By Christopher K. Conner

On Sunday, March 30, McCain Auditorium hosted a performance by the award-winning Soweto Gospel Choir.

Formed in late 2002, the Soweto Gospel Choir performs a number of songs traditionally performed in the churches of their native South Africa. Songs are sung in various languages, including Zulu,  Swahili and Sotho along with some English.

The performance began with the stage sporting little more than microphones and a drum set. The backdrop was plain and lit with colors that changed throughout the performance. Most of the color and movement was provided by the performers. Two sets of costumes, one before and one after intermission, displayed colors and patterns that complemented the energy of the performance.

While mostly unfamiliar with many of the songs, the audience had a few members that seemed to know every word and enjoyed the energetic roller coaster of the set list. From exuberant dances to mournful hymns, the Choir was able to shift back and forth without ever seeming to lose the flow or change direction too abruptly.

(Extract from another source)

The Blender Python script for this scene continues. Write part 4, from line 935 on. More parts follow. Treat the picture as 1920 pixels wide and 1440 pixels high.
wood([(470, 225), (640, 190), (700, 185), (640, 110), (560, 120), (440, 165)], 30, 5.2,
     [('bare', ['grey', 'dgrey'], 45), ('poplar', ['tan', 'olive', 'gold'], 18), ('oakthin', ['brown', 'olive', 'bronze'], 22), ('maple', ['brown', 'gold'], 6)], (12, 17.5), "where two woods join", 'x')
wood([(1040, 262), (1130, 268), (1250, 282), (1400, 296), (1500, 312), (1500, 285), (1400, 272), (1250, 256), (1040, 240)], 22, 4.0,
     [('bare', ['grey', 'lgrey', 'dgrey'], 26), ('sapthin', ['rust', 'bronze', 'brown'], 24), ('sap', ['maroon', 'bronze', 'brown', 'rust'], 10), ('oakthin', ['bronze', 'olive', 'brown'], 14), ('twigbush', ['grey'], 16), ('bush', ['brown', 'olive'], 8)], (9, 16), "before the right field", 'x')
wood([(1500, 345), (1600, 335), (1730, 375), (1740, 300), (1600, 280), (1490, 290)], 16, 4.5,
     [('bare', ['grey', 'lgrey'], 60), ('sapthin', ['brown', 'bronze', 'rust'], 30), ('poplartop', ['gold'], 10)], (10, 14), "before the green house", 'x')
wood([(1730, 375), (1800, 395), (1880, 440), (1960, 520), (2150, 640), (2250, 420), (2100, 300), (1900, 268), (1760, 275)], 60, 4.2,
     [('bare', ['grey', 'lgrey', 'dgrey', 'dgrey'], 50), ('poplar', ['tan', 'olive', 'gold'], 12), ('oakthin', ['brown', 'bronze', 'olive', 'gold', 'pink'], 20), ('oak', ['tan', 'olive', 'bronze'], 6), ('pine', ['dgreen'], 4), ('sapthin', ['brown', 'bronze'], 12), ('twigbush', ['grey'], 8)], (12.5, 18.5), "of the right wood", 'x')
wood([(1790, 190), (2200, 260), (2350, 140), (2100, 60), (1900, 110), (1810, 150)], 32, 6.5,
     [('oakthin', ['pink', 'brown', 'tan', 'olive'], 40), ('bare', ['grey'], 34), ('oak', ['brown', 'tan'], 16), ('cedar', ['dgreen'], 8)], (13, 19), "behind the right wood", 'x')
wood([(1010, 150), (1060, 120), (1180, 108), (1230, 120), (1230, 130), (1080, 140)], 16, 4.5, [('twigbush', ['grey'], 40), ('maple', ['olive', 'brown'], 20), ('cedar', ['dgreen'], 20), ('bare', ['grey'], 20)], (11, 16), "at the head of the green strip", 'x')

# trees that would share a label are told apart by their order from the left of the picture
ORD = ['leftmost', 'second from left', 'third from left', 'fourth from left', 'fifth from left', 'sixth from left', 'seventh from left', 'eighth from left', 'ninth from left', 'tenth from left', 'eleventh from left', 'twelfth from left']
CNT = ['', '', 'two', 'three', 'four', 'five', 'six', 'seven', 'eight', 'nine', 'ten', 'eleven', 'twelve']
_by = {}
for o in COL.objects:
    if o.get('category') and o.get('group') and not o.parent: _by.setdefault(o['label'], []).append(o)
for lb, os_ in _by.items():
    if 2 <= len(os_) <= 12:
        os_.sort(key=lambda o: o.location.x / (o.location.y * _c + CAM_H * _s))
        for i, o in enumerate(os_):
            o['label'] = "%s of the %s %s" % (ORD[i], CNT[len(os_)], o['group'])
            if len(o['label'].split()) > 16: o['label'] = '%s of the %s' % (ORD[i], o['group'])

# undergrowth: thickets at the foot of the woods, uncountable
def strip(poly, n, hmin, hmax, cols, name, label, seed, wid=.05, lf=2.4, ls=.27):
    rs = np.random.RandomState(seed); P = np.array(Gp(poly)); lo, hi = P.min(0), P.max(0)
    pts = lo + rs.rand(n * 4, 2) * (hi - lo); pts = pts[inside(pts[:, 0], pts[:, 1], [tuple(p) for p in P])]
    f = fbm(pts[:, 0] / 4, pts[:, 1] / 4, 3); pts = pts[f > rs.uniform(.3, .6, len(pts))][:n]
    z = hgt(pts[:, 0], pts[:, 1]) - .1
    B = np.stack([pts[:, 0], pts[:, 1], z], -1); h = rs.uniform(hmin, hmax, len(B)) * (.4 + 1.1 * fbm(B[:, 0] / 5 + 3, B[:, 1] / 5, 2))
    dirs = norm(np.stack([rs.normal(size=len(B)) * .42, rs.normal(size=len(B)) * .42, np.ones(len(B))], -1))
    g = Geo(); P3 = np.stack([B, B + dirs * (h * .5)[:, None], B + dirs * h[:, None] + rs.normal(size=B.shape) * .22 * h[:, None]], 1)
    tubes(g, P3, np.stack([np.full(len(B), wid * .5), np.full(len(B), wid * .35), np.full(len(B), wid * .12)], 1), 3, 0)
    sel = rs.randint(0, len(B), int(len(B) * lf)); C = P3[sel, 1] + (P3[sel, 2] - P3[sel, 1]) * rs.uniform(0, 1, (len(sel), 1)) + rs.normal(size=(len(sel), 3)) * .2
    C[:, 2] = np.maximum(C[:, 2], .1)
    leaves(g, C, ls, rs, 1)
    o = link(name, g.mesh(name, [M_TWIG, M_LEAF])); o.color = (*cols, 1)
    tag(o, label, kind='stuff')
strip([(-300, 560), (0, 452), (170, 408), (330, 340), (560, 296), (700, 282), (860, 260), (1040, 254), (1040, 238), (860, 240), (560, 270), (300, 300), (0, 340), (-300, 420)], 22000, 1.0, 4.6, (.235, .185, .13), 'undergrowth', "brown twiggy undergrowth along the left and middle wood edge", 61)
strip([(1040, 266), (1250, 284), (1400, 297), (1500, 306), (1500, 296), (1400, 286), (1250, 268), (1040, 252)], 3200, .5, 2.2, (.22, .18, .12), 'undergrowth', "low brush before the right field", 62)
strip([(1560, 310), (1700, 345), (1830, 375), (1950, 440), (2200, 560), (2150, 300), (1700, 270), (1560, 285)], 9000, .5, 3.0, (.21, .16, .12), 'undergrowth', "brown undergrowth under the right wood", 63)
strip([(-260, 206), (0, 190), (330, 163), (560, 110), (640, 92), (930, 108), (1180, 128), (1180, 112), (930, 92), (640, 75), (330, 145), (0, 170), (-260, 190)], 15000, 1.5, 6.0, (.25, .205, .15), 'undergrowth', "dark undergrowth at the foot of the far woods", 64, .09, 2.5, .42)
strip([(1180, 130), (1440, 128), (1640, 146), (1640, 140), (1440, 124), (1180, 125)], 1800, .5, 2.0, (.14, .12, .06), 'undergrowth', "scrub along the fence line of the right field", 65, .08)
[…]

Several pieces were performed with subtle transitions, turning two songs into one. Combining the protest songs “Asimbonanga” by South African musician Johnny Clegg and Peter Gabriel’s “Biko” or Jimmy Cliff’s “Many Rivers to Cross” and “Swing Low”, the Choir moved skillfully over the song boundaries and made it feel like the two belonged together.

In addition to the group performance, there were many opportunities for individual Choir members to let their voices excel on their own. In solos, duets and small groups, different voices came forward and offered their unique talents. From deep bass and the rasp of Kim Carnes, the soulful intensity of each vocalist would stand alone, then blend seamlessly into the whole again.

While much of the performance was a cappella, or accompanied only by percussion, for a few songs some of the choir would pick up guitar, bass, drums or keyboard. The guitarist stuck primarily to slow, mournful solos. The bass provided a couple of jazzy bass lines.

The show included a couple of mock competitions, both singing and dancing, with members lightheartedly scoffing at the abilities of each other before ultimately applauding them.

In what seemed a spontaneous bit of audience interaction, an audience member sporting a “South Africa” jacket and carrying a South African flag shouted to the stage. In response, the Choir quickly performed a bit of “The Lion Sleeps Tonight,” much to the audience’s delight.

By the end of the performance, the bulk of the audience was standing and clapping along with the Choir. Despite the show ending well past 9:30, the late ending didn’t dampen the spirits of the audience, and most of those in attendance would have stayed for more.

Granted, not everyone enjoys gospel, but for those that do, a performance by the Soweto Gospel Choir is something to experience.